Ironically, Paul Anka also recently released a CD containing lounge versions of pop, rock, and alternative hits, and he succeeded where Richard Cheese so often fails...a fact which has apparently reeeeeeally gotten under Cheese’s skin. In fact, there’s apparently been a war of words going on between Anka and Cheese, with Anka suggesting that Cheese’s band doesn’t contain any “real” musicians. Cheese’s response – posted on his website – is to refer to Anka as “very, very, very devilish” and ask his fans to “smack down Paul Anka's lame rip-off album and get your pals to buy our Aperitif For Destruction CD,” adding, “I hope you yourself will consider buying another copy of our CD and giving the gift of Dick. Then, we can overtake his record sales and defeat the evil empire and bring peace and freedom to the galaxy. Or whatever.”

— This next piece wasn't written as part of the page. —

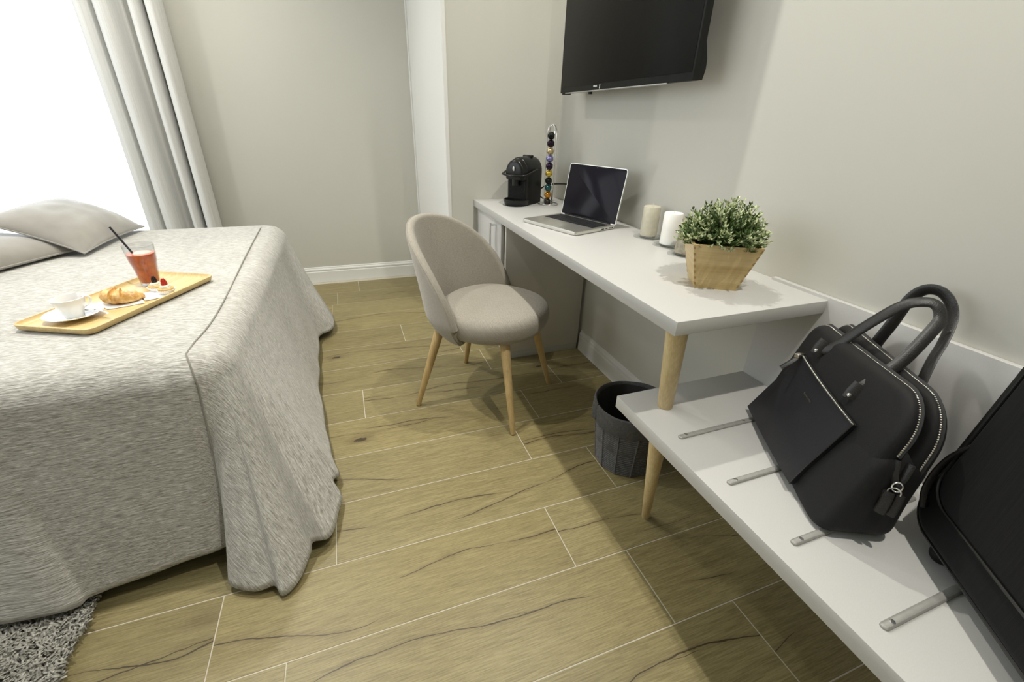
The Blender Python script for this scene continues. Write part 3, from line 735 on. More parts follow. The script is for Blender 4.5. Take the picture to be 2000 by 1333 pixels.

Dude, this is just not even in the same class as what Anka’s doing. Paul Anka is serious. Richard Cheese is not even pretending to be, and that’s fine. The problem is that, more often than not, Cheese doesn’t give anyone a chance to get the joke before he’s delivering a sharp jab to the ribs and yelling, “Ya get it? Ya get it?!?” On the songs where he isn’t afraid to be a little understated, he’s pretty damned funny; would that he spent more time pursuing that angle in his interpretations.